A Monsoon Diary

by Julian Crandall Hollick
page 8

June 23rd: It seems to be raining everywhere but here. But -- the wind's picking up. And you can tell the birds are agitated. So maybe something is finally going to happen! And inky-black clouds are racing in from the West. I want those clouds to rain directly on ME. Please clouds. Please!

Now, the Indian's attitude towards clouds is fundamentally different from that of the Westerner. To the one, clouds are symbols of hope. To the other of despair. The Indian scans the heavens, and if clouds blot out the sun his heart fills with joy. The Westerner looks up, and if there is no silver lining edging the clouds his depression deepens.... The Indian talks of someone he respects and looks up to as the great shadow, like the one cast by the clouds when they cover the sun... the Westerner, on the other hand, looks on a shadow as something evil and refers to someone of dubious character as a shady type.

Dark rain clouds are synonymous with Lord Krishna. In fact, one of Krishna's other names is Ghanashyam. Shyam means the Dark One.
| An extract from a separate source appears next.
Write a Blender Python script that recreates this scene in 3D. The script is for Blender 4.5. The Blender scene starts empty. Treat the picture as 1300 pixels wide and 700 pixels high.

So when a woman sings to a rain cloud she might be singing about something else entirely!

O Shyam! I saw a rain-cloud bursting.
And I burst into tears myself.
The clouds massed black and grey,
And it rained for hours on end.
Wherever I look there's water, nothing but water.
My love, you've gone far away.
And here I am soaking wet
standing, just waiting for you!

June 26th: It has come! Around 2 in the morning. It must have started a few minutes before. I rush out and just watch the rain steadily accelerating, from under a lintel. I don't think I've ever seen so much rain coming so fast, so hard. In meteorological terms. The Monsoon is like a crab. There's a Western pincer that travels up the ghats before swinging inland over Rajasthan. And an Eastern pincer that rides up the Bay of Bengal, and then, in its turn, swings inland towards the Ganga and the heartland of northern India. Where they meet, there's a collision of almost cosmic proportions. And it seems to be right here, over Kanpur!

In the West, we have sheet lightning and the sudden clap of thunder. But here, it's rolling lightning, and rolling thunder. As if the Gods are playing a furious game of marbles. It never lets up, even to take breath. It just rumbles on and on and on. The sky is one vast film set. No expense spared. Free lights. No one bothering about the bill.